Linda Upmeyer

Linda Upmeyer

A bill that’s sailing through the legislature would give lawmakers more authority over the rules state bureaucrats write.

Legislators pass bills and the governor signs those bills into law, but the guidelines for how those laws will be interpreted and enforced by state agencies are written by the people who work in those agencies.

Bureaucrats often use an “emergency” process for those rules, so a special legislative committee doesn’t have time to stop the rules from going into effect if they think the rules are not what legislators intended.

House Republican Leader Linda Upmeyer used to serve on the committee that reviews state agency rules and Upmeyer says she often saw bureaucrats “taking liberties” and going beyond the bounds of the laws legislators had passed.

“We had sort of a not very level playing field,” Upmeyer says, “that if the executive branch wanted to get something done without legislative approval, there were a number of ways they could do that.”

Representative Dave Jacoby, a Democrat from Coralville who sits on the legislative committee that reviews state agency rules, says the public doesn’t get a chance to weigh in when state agencies implement those “emergency” rules immediately.

“I think probably the biggest wrestling match we had in rules was over the smoking laws in Iowa,” Jacoby said. “We went over that quite a bit on what constitutes ‘no smoking’ and where and in what areas.”

Upmeyer remembers that well.

“It came down to a situation if you were standing at a tall table outside a bar or restaurant you could smoke, but if you were seated at a low table outside a bar or restaurant you could not because that was considered part of a cafe,” Upmeyer says, “and so it got into really unusual kind of permutations.”

A bill that passed the House unanimously and cleared a Senate Committee without a dissenting vote would prohibit state agencies from implementing new rules before the legislature’s Administrative Rules Review Committee gives the go ahead.
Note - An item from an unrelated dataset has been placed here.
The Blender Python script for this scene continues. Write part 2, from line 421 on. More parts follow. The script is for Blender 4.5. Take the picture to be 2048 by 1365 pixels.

Upmeyer’s thrilled.

“My only goal was to make sure the legislature’s powers were protected,” Upmeyer said. “That should be of interest to every legislator.”

Senator Jeff Danielson, a Democrat from Cedar Falls, is chairman of the senate committee that passed the bill late last week.

“There is no doubt it strengthens the legislature’s role in terms of checks and balances,” Danielson says.

There could be some exceptions, however, if a bill that passes the legislature specifically says a state agency can adopt rules immediately to implement the new law, without that legislative committee’s review.

In 2010 when he was campaigning for governor, Terry Branstad often criticized “excessive” state government regulations. Branstad said “when bureaucrats go too far” they are “killing” jobs.

“The Governor will review all legislation thoroughly and make a decision when the legislation comes to his desk,” Branstad spokesman Tim Albrecht says of the bill awaiting Senate debate.

Since Branstad took office in 2011, there’s been a nearly 50 percent reduction in the number of times a state agency has used the “emergency” process to implement rules without legislative review and public input.